** start of Provided data **
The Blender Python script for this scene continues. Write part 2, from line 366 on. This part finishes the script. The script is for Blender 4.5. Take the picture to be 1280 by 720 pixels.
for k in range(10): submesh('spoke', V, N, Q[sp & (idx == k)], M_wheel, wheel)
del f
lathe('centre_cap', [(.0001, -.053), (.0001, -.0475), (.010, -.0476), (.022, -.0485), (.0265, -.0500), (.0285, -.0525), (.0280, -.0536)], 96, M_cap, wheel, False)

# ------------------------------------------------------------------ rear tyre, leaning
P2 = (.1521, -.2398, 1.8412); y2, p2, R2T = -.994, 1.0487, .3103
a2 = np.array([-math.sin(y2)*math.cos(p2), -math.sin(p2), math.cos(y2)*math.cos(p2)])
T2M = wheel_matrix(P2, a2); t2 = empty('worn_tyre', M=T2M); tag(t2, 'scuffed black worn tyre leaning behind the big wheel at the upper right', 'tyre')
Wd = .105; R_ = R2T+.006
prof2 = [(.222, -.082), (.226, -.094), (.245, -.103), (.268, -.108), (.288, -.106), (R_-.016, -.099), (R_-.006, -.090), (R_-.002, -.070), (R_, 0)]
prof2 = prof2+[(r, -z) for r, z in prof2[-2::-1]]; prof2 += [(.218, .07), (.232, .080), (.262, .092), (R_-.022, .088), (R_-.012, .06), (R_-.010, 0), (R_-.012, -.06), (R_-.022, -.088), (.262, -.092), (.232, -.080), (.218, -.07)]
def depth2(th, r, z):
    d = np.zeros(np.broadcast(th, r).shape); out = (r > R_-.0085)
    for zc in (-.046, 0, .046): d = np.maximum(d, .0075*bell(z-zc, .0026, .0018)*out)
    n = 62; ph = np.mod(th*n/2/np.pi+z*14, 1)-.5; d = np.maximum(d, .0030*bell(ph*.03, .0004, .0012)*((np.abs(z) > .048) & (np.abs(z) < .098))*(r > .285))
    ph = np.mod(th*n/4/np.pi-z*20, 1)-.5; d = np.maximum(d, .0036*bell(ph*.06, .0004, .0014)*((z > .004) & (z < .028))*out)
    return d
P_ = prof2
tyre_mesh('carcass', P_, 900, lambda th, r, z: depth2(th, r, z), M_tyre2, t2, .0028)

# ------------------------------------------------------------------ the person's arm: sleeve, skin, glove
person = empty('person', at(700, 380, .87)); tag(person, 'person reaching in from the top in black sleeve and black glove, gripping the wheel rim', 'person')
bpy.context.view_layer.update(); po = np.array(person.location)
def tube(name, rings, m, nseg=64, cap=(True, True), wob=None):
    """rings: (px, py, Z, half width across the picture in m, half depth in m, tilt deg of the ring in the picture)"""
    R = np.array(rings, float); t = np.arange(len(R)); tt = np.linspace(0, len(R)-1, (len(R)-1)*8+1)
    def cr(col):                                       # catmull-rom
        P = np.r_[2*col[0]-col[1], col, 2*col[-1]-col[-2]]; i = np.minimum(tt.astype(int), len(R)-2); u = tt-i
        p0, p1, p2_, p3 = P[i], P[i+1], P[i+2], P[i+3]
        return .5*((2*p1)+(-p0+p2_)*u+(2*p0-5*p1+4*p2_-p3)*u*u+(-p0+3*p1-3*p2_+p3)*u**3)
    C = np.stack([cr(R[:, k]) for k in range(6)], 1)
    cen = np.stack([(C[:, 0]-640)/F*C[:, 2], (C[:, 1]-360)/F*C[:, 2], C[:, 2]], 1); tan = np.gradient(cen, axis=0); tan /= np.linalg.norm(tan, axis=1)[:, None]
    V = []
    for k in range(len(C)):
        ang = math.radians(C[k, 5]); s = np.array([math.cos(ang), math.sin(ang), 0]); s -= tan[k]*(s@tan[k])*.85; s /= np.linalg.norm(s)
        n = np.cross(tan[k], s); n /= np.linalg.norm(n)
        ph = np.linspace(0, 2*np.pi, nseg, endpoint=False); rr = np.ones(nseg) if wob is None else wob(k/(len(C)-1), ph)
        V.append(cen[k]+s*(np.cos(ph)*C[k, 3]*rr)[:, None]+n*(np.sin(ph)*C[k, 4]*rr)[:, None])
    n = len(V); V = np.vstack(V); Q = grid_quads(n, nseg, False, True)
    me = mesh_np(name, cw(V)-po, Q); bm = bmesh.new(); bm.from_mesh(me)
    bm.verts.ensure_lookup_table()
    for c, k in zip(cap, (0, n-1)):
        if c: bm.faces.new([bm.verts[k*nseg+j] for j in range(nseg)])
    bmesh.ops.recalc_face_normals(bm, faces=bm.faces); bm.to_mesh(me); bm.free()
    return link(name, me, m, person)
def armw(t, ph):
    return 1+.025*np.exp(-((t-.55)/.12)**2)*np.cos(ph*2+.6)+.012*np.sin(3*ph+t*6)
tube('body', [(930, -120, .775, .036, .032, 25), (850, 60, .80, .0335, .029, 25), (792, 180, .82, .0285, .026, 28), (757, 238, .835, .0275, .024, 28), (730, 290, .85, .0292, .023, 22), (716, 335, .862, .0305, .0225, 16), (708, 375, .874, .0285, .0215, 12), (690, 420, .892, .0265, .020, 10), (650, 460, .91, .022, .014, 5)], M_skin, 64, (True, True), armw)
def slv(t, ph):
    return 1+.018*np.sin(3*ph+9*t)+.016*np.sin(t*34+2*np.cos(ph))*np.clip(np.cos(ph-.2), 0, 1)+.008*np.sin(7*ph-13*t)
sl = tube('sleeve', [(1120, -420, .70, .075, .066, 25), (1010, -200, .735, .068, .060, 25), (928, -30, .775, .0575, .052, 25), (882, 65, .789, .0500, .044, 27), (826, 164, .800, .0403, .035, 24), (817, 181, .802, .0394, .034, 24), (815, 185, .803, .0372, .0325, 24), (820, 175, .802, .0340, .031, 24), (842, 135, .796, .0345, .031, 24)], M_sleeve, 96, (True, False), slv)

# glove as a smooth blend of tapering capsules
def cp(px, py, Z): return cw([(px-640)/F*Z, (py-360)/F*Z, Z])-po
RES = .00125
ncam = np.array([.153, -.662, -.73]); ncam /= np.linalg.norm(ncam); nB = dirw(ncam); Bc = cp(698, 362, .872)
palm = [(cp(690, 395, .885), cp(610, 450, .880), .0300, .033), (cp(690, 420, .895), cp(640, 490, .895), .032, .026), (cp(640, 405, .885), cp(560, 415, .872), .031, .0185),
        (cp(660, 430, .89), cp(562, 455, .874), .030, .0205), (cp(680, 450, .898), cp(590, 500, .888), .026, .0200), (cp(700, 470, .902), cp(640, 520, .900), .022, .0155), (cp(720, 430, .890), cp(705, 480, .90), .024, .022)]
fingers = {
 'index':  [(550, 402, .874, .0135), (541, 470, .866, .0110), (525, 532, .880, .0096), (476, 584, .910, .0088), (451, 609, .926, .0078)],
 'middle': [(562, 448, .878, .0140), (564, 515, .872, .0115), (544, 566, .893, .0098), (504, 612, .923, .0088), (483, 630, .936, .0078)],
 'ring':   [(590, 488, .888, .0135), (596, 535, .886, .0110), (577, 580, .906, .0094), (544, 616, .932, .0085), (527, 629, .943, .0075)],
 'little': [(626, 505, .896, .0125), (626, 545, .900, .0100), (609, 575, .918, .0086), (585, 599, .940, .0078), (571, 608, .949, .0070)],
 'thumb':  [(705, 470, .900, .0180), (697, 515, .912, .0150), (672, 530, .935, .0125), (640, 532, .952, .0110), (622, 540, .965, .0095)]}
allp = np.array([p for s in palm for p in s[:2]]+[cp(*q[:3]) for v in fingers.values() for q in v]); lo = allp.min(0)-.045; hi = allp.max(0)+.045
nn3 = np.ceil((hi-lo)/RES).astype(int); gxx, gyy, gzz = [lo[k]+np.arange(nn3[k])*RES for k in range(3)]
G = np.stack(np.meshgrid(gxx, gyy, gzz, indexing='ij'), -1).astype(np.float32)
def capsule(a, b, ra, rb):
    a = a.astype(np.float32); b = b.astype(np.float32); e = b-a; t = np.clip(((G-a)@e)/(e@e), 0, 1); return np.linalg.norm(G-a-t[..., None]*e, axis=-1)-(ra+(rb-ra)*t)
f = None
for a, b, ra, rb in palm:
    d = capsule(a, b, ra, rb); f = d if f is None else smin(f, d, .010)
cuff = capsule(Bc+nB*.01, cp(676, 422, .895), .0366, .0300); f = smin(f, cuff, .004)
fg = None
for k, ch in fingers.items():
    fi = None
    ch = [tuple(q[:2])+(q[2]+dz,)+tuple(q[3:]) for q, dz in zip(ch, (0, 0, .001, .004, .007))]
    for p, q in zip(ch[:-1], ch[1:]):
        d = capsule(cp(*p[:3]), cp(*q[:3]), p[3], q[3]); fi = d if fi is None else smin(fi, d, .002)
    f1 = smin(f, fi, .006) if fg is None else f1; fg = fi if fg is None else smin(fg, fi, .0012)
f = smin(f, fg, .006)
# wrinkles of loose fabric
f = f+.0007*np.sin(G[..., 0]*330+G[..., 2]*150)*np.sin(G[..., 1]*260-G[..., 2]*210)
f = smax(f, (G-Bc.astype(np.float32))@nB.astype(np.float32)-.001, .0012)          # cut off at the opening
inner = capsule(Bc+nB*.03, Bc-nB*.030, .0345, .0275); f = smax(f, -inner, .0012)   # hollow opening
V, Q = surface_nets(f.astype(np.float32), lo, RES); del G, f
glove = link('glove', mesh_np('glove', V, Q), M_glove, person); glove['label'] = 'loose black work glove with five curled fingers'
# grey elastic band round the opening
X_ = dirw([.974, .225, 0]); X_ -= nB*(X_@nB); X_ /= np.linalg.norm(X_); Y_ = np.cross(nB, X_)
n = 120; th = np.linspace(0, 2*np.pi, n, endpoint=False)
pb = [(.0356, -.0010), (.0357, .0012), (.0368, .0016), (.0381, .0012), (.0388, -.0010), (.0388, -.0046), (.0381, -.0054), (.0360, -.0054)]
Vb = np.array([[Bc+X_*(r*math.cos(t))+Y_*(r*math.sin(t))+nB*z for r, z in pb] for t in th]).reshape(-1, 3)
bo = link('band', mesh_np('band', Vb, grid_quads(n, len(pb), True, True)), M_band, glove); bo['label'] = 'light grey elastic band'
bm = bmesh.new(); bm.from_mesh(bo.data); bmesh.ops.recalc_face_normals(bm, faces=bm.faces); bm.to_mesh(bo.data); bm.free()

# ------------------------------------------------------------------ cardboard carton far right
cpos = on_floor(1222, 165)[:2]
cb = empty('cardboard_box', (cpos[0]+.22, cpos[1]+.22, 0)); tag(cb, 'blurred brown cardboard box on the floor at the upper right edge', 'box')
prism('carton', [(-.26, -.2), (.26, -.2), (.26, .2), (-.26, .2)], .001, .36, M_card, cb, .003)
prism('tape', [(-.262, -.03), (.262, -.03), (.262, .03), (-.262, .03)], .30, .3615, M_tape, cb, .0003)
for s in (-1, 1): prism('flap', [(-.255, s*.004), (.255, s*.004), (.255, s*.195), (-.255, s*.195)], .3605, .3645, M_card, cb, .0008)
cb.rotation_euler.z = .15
** end of Provided data **
▶ [Aim]: Please write out exactly the lines from the start of the data through the line that contains "M_cap, wheel, False)", both ends included, and nothing else.

▶ [Full answer]:
The Blender Python script for this scene continues. Write part 2, from line 366 on. This part finishes the script. The script is for Blender 4.5. Take the picture to be 1280 by 720 pixels.
for k in range(10): submesh('spoke', V, N, Q[sp & (idx == k)], M_wheel, wheel)
del f
lathe('centre_cap', [(.0001, -.053), (.0001, -.0475), (.010, -.0476), (.022, -.0485), (.0265, -.0500), (.0285, -.0525), (.0280, -.0536)], 96, M_cap, wheel, False)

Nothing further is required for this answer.